Bizim elimizden çıkma (ya da siz ‘çakma’ diyebilirsiniz) oyun burada sona eriyor.
Darısı ‘uzun edenlerin’ başına.
Sürçülisan ettikse affola!
Perde!..

DİLYANLIŞLARIMIZ

Bir tv kanalındaki tartışma izlencesinde, 6 Ağustos 2023 akşamı ekrana yazılan başlık (televizyoncu diliyle “KJ”):
“CHP, sağa açılma politikasından vaz mı geçiyor?”
Farsça ad soylu “vaz” sözcüğüyle Türkçe “geçmek” eyleminden oluşan bileşik eylem, bitişik yazılır:
“Vazgeçmek”
İki sözcüğü birbirinden ayırıp araya “mı” ilgecini (edat) sokamazsınız.
Dolayısıyla eylemin doğru çekimi:
“Vazgeçiyor mu?”
Bu arada, “mı, mi”nin “soru eki” değil, “ilgeç” (*) olduğunu vurgulayalım.
Galiba, bu ilgecin sözcüklere bitişik yazılma yanlışı; düşün (fikir) gazetelerinin çapraz bulmacalarında bile “soru eki” diye geçmesinden kaynaklanıyor.

YALNIZ / YANLIŞ AYRIMI

Aynı tv kanalının 9 Ağustos 2023 günkü sabah haber bülteninde, bir milletvekilinin sözleri, ekranda şu başlıkla verildi:
“Depremzede yanlız”
Ve bu yazım yanlışı gün boyu yinelendi.
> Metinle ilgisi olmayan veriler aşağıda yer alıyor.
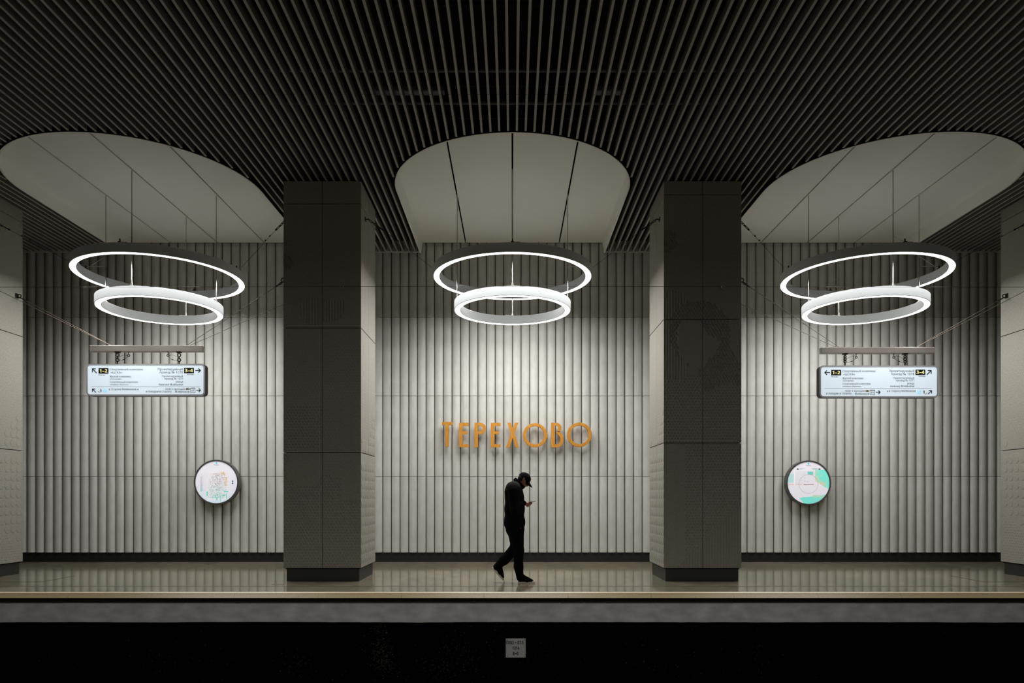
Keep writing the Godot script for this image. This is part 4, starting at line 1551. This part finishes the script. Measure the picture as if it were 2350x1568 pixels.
func person():
	hc = P(1202.5, 1101)
	var root := thing("person", Vector3((1190.0 - 1176.0) * 11.54 / FOCAL, 0, -11.54))
	tag(root, "person in dark cap, jacket and trousers walking right, head bent over a phone", "person")
	# skin: the whole figure under the clothes, head and hands on finer grids
	var st := mb()
	var body := [
		[P(1181, 1205), P(1181, 1165), 0.11, 0.115, 1.3], [P(1181, 1165), P(1182, 1128), 0.115, 0.10, 1.4], [P(1182, 1125, -0.15), P(1182, 1125, 0.15), 0.055, 0.055], [P(1184, 1118), P(1190, 1106), 0.065, 0.056],
		[P(1179, 1126, 0.18), P(1181, 1172, 0.22), 0.05, 0.042], [P(1181, 1172, 0.22), P(1204, 1154, 0.11), 0.040, 0.027],
		[P(1181, 1126, -0.18), P(1178, 1170, -0.23), 0.05, 0.042], [P(1178, 1170, -0.23), P(1188, 1207, -0.20), 0.040, 0.027],
		[P(1183, 1212, 0.085), P(1191, 1265, 0.09), 0.085, 0.06], [P(1191, 1265, 0.09), P(1192, 1326, 0.09), 0.058, 0.038],
		[P(1180, 1212, -0.085), P(1183, 1258, -0.085), 0.085, 0.06], [P(1183, 1258, -0.085), P(1137, 1306, -0.085), 0.058, 0.038]]
	nets(st, body, 0.014, 0.04)
	var head := [
		[H(-0.020, 0.015), H(0.012, 0.022), 0.078, 0.078, 0.92], [H(0.035, -0.01), H(0.045, -0.07), 0.062, 0.040, 0.95], [H(0.055, -0.088), H(0.066, -0.094), 0.026, 0.022, 1.2],
		[H(0.088, -0.008), H(0.103, -0.045), 0.009, 0.013], [H(0.098, -0.047, -0.010), H(0.098, -0.047, 0.010), 0.009, 0.009], [H(0.080, 0.006, -0.03), H(0.080, 0.006, 0.03), 0.018, 0.018],
		[H(0.082, -0.07, -0.014), H(0.082, -0.07, 0.014), 0.010, 0.010], [H(0.080, -0.08, -0.012), H(0.080, -0.08, 0.012), 0.009, 0.009],
		[H(-0.03, -0.05), P(1188, 1112), 0.056, 0.062]]
	nets(st, head, 0.005, 0.018)
	for s in [-1.0, 1.0]:
		nets(st, [[H(-0.008, 0.012, s * 0.083), H(-0.004, -0.028, s * 0.078), 0.013, 0.009, 0.6], [H(0.004, 0.0, s * 0.078), H(0.0, -0.02, s * 0.074), 0.012, 0.010, 0.7]], 0.004, 0.008)
		nets(st, [[H(0.082, -0.012, s * 0.030), H(0.0825, -0.013, s * 0.030), 0.012, 0.012]], 0.004, 0.004)
	# right hand: palm up under the phone, fingers round its far side, thumb over the near side
	var pd := Vector3(0.94, 0.33, 0)
	var pn := Vector3(-0.33, 0.94, 0)
	var pc := P(1218.5, 1153.6, 0.085)
	var G := func(a: float, b: float, z: float) -> Vector3: return pc + pd * a + pn * b + Vector3(0, 0, z)
	var w := P(1204, 1154, 0.11)
	var hand := [[w, G.call(-0.065, -0.024, 0.016), 0.026, 0.022], [G.call(-0.070, -0.026, 0.030), G.call(-0.02, -0.022, 0.030), 0.020, 0.014], [G.call(-0.070, -0.026, 0.008), G.call(-0.022, -0.022, 0.004), 0.020, 0.014], [G.call(-0.06, -0.022, 0.02), G.call(-0.03, -0.018, 0.018), 0.016, 0.013]]
	nets(st, hand, 0.005, 0.015)
	for i in 4:
		var a: float = -0.048 + 0.0175 * i
		var l: float = [0.80, 0.95, 1.0, 0.92][i]
		var fr: float = [0.0075, 0.0085, 0.0088, 0.0085][i]
		nets(st, [[G.call(a - 0.008, -0.020, 0.022), G.call(a, -0.019, -0.016), fr * 1.15, fr], [G.call(a, -0.019, -0.016), G.call(a + 0.002, -0.010, -0.048 * l), fr, fr * 0.95], [G.call(a + 0.002, -0.010, -0.048 * l), G.call(a + 0.003, 0.013, -0.046 * l), fr * 0.95, fr * 0.8]], 0.0045, 0.006)
	nets(st, [[G.call(-0.075, -0.016, 0.036), G.call(-0.050, 0.004, 0.048), 0.0155, 0.0125], [G.call(-0.050, 0.004, 0.048), G.call(-0.026, 0.017, 0.036), 0.0118, 0.0102], [G.call(-0.026, 0.017, 0.036), G.call(-0.006, 0.0145, 0.018), 0.0100, 0.0082]], 0.0045, 0.006)
	# left hand hanging, fingers slightly curled
	var lw := P(1188, 1207, -0.20)
	nets(st, [[lw, lw + Vector3(0.022, -0.085, 0), 0.025, 0.02, 0.8], [lw + Vector3(0.0, -0.04, 0), lw + Vector3(-0.008, -0.088, 0), 0.02, 0.017, 0.8], [lw + Vector3(0.012, -0.03, 0), lw + Vector3(0.04, -0.085, 0), 0.02, 0.015, 0.8]], 0.005, 0.015)
	for i in 4:
		var b := lw + Vector3(-0.012 + 0.0175 * i, -0.088, 0)
		var l: float = [0.8, 0.95, 1.0, 0.9][i]
		nets(st, [[b, b + Vector3(0.006, -0.040 * l, 0.006), 0.009, 0.0085], [b + Vector3(0.006, -0.040 * l, 0.006), b + Vector3(0.012, -0.062 * l, 0.022), 0.0085, 0.008], [b + Vector3(0.012, -0.062 * l, 0.022), b + Vector3(0.014, -0.074 * l, 0.038), 0.008, 0.007]], 0.0045, 0.006)
	nets(st, [[lw + Vector3(0.03, -0.04, 0.004), lw + Vector3(0.056, -0.075, 0.016), 0.013, 0.011], [lw + Vector3(0.056, -0.075, 0.016), lw + Vector3(0.060, -0.105, 0.024), 0.0105, 0.0085]], 0.0045, 0.006)
	tag(build("body", st, M.skin, root), "bare skin of face, neck and hands")
	# jacket
	st = mb()
	var jacket := [
		[P(1180.5, 1200), P(1181, 1168), 0.152, 0.156, 1.25], [P(1181, 1168), P(1181, 1143), 0.156, 0.147, 1.35], [P(1181, 1143), P(1183, 1122), 0.147, 0.108, 1.5], [P(1182, 1120), P(1188, 1110), 0.09, 0.075, 1.2],
		[P(1178, 1129, -0.06), P(1178, 1129, 0.06), 0.140, 0.140], [P(1180, 1127, -0.15), P(1180, 1127, 0.15), 0.082, 0.082],
		[P(1178, 1127, 0.19), P(1181, 1172, 0.235), 0.078, 0.064], [P(1181, 1172, 0.235), P(1201.5, 1155, 0.125), 0.060, 0.043],
		[P(1180, 1127, -0.19), P(1178, 1170, -0.235), 0.078, 0.064], [P(1178, 1170, -0.235), P(1187, 1202, -0.205), 0.060, 0.043],
		[P(1180, 1199.5, 0.0), P(1182, 1199.5, 0.0), 0.163, 0.163, 1.22]]
	nets(st, jacket, 0.011, 0.04)
	var jk := build("jacket", st, M.cloth, root)
	# standing collar
	st = mb()
	var cu := Vector3(0.70, -0.71, 0)
	var cn := Vector3(0.71, 0.70, 0)
	var cc := P(1191.5, 1110)
	var col := []
	for i in 20:
		var a0 := TAU * i / 20
		var a1 := TAU * (i + 1) / 20
		for e in [-0.016, 0.0, 0.014]:
			col.append([cc + cu * cos(a0) * 0.094 + Vector3(0, 0, sin(a0) * 0.082) + cn * e, cc + cu * cos(a1) * 0.094 + Vector3(0, 0, sin(a1) * 0.082) + cn * e, 0.015, 0.015])
	nets(st, col, 0.006, 0.012)
	build("collar", st, M.cloth, jk)
	# the paler cloth over the shoulder
	st = mb()
	nets(st, [[P(1175.5, 1121, 0.07), P(1176, 1121, 0.135), 0.106, 0.104], [P(1183, 1116, 0.06), P(1184, 1121, 0.14), 0.078, 0.078]], 0.010, 0.03)
	tag(build("shoulder_yoke", st, M.cloth_yoke, jk), "dark grey shoulder panel")
	# trousers
	st = mb()
	var trousers := [
		[P(1181.5, 1204), P(1182, 1214), 0.158, 0.152, 1.15],
		[P(1185, 1214, 0.08), P(1190, 1264, 0.09), 0.122, 0.083], [P(1190, 1264, 0.09), P(1190, 1300, 0.09), 0.083, 0.071], [P(1190, 1300, 0.09), P(1193.5, 1325, 0.09), 0.071, 0.058],
		[P(1180, 1214, -0.08), P(1185, 1256, -0.085), 0.118, 0.088], [P(1185, 1256, -0.085), P(1158, 1286, -0.085), 0.088, 0.078], [P(1157, 1286, -0.085), P(1139, 1304, -0.085), 0.078, 0.056]]
	nets(st, trousers, 0.011, 0.035)
	var tr := build("trousers", st, M.trouser, root)
	st = mb()
	cbox(st, P(1194.5, 1211.5, 0.194), Vector3(0.03, 0.012, 0.008), 0.003, Basis(Vector3(0, 0, 1), -0.25))
	tag(build("pocket_tag", st, M.red_tag, tr), "small red tag on the trouser pocket")
	# cap
	st = mb()
	var cap0 := H(-0.004, 0.020)
	st.set_smooth_group(1)
	var rows := 8
	var segs := 28
	for i in rows:
		for j in segs:
			var q := []
			for e in [[i, j], [i, j + 1], [i + 1, j + 1], [i + 1, j]]:
				var t: float = PI / 2 * e[0] / rows
				var a: float = TAU * e[1] / segs
				q.append(cap0 + (HF * cos(a) * 0.107 + Vector3(0, 0, sin(a) * 0.086)) * cos(t) + HU * sin(t) * 0.094)
			quad(st, q[0], q[1], q[2], q[3], (q[0] + q[2]) / 2 - cap0)
	for j in segs:
		var a := TAU * j / segs
		var b := TAU * (j + 1) / segs
		var pa := cap0 + HF * cos(a) * 0.107 + Vector3(0, 0, sin(a) * 0.086)
		var pb := cap0 + HF * cos(b) * 0.107 + Vector3(0, 0, sin(b) * 0.086)
		var low := HU * 0.016
		quad(st, pa, pb, pb - low - HF * 0.002, pa - low - HF * 0.002, pa - cap0)
	var cap := build("cap", st, M.cap, root)
	st = mb()
	tube(st, [cap0 + HU * 0.090, cap0 + HU * 0.098], 0.009, 8)
	build("cap_button", st, M.cap, cap)
	# brim: a curved peak
	st = mb()
	st.set_smooth_group(0)
	var brim := func(i: int, j: int, top: float) -> Vector3:
		var s := -1.0 + 2.0 * j / 10.0
		var f := float(i) / 6.0
		var reach := 0.080 * sqrt(maxf(0.0, 1.0 - s * s * 0.85))
		var half := 0.088 * (1.0 - 0.18 * f * f)
		var front := 0.108 * sqrt(maxf(0.0, 1.0 - s * s * 0.86))
		return H(front - 0.004 + reach * f, 0.016 - 0.030 * f - 0.020 * s * s + top, s * half)
	for i in 6:
		for j in 10:
			quad(st, brim.call(i, j, 0.004), brim.call(i + 1, j, 0.004), brim.call(i + 1, j + 1, 0.004), brim.call(i, j + 1, 0.004), HU)
			quad(st, brim.call(i, j, -0.004), brim.call(i + 1, j, -0.004), brim.call(i + 1, j + 1, -0.004), brim.call(i, j + 1, -0.004), -HU)
	for j in 10:
		quad(st, brim.call(6, j, 0.004), brim.call(6, j + 1, 0.004), brim.call(6, j + 1, -0.004), brim.call(6, j, -0.004), HF)
	for i in 6:
		quad(st, brim.call(i, 0, 0.004), brim.call(i + 1, 0, 0.004), brim.call(i + 1, 0, -0.004), brim.call(i, 0, -0.004), Vector3(0, 0, -1))
		quad(st, brim.call(i, 10, 0.004), brim.call(i + 1, 10, 0.004), brim.call(i + 1, 10, -0.004), brim.call(i, 10, -0.004), Vector3(0, 0, 1))
	build("brim", st, M.cap, cap)
	# short hair at the back and sides
	st = mb()
	nets(st, [[H(-0.044, -0.016, -0.016), H(-0.044, -0.016, 0.016), 0.056, 0.056], [H(-0.020, 0.004, -0.024), H(-0.020, 0.004, 0.024), 0.050, 0.050]], 0.006, 0.03)
	build("hair", st, M.hair, root)
	# shoes: one flat on the floor, one pushed up on its toe
	shoe(root, P(1188.5, 1338, 0.09), 0.0, 1.0)
	shoe(root, P(1128.5, 1304.5, -0.085), -50.0, -1.0)
	# the phone is held: a thing of its own
	var ph := thing("phone", root.position + pc)
	tag(ph, "dark smartphone held in the walking person's right hand", "phone")
	ph.basis = Basis(pd, pn, Vector3(0, 0, 1))
	st = mb()
	prism(st, rounded_rect(0.148, 0.072, 0.010, 4), -0.0045, 0.0035, Transform3D(Basis(Vector3(1, 0, 0), Vector3(0, 0, -1), Vector3(0, 1, 0)), Vector3.ZERO), 0.0)
	build("shell", st, M.phone, ph)
	st = mb()
	prism(st, rounded_rect(0.140, 0.066, 0.007, 4), 0.0035, 0.0042, Transform3D(Basis(Vector3(1, 0, 0), Vector3(0, 0, -1), Vector3(0, 1, 0)), Vector3.ZERO), 0.0)
	build("screen", st, M.ink, ph)

func shoe(root: Node3D, heel: Vector3, deg: float, side: float):
	# heel is the lowest rear point of the sole; the toe points along +x turned by deg
	var b := Basis(Vector3(0, 0, 1), deg_to_rad(deg))
	var st := mb()
	var prims := [[Vector3(0.045, 0.068, 0), Vector3(0.050, 0.120, 0), 0.046, 0.044, 0.85], [Vector3(0.050, 0.062, 0), Vector3(0.150, 0.052, 0.0), 0.046, 0.040, 0.95], [Vector3(0.150, 0.050, 0), Vector3(0.225, 0.036, -0.006 * side), 0.040, 0.028, 1.3], [Vector3(0.075, 0.110, 0), Vector3(0.19, 0.052, 0), 0.038, 0.028, 0.9]]
	nets(st, prims, 0.007, 0.02)
	var o := build("shoe", st, M.shoe, root, heel)
	o.basis = b
	st = mb()
	var poly := PackedVector2Array()
	for p in [[0.0, 0.0], [0.006, 0.026], [0.03, 0.037], [0.09, 0.035], [0.14, 0.040], [0.19, 0.048], [0.235, 0.043], [0.262, 0.026], [0.273, 0.0], [0.262, -0.028], [0.235, -0.043], [0.19, -0.046], [0.14, -0.036], [0.09, -0.032], [0.03, -0.035], [0.006, -0.024]]:
		poly.append(Vector2(p[0], p[1]))
	prism(st, poly, 0.001, 0.030, Transform3D(Basis(Vector3(1, 0, 0), Vector3(0, 0, -1), Vector3(0, 1, 0)), Vector3.ZERO), 0.0)
	tag(build("sole", st, M.rubber, o), "off-white rubber sole")
	st = mb()
	nets(st, [[Vector3(0.240, 0.026, -0.018), Vector3(0.240, 0.026, 0.018), 0.020, 0.020]], 0.006, 0.01)
	build("toe_cap", st, M.rubber, o)
	st = mb()
	for k in 5:
		var x := 0.118 + 0.018 * k
		var y := 0.100 - 0.0085 * k
		tube(st, [Vector3(x, y - 0.012, -0.024), Vector3(x + 0.003, y, 0), Vector3(x, y - 0.012, 0.024)], 0.003, 5)
	build("laces", st, M.cloth_yoke, o)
Ne kanal yetkililerinden ne de izleyicilerden ayırdına varıp da uyaran kimsenin olmaması çok üzücü.
Başlıktaki ikinci sözcüğün doğru yazım ve sesletimi (telaffuz), tabii ki şöyle:
“… yalnız”
Türkçe “yalın”dan geliyor; “yalınız” orta hecedeki sesin (-ı-) düşmesiyle “yalnız” (sıfat ve belirteç) olmuş.
Öte yandan, “yanlış” sözcüğü de “yanılış” adının aynı değişimine uğramasından ibaret.
Yanlış hesap Bağdat’tan dönüyor ama ‘yanlış Türkçe’ sanki ‘dönülmez akşamın ufkunda’ !

GRAM GRAM ‘EPİGRAM’

Uyuşturucu taciri Yahudi’ye,
İsrail’in ‘rica’sı ile tahliye.
Halkımı afyonlayanların ‘hukuk’u:
‘Uyandırma’ cezası gazeteciye!

(*) İlgeç (Ar. edat, Fr. préposition): Kendi anlamı olmayan; bir tümcede, önünde yer aldığı sözcükle ardından geldiği sözcükler ya da öteki öğeler arasında anlam ilgisi kuran ve anlamı bunlarla belirginleşen sözcük türü.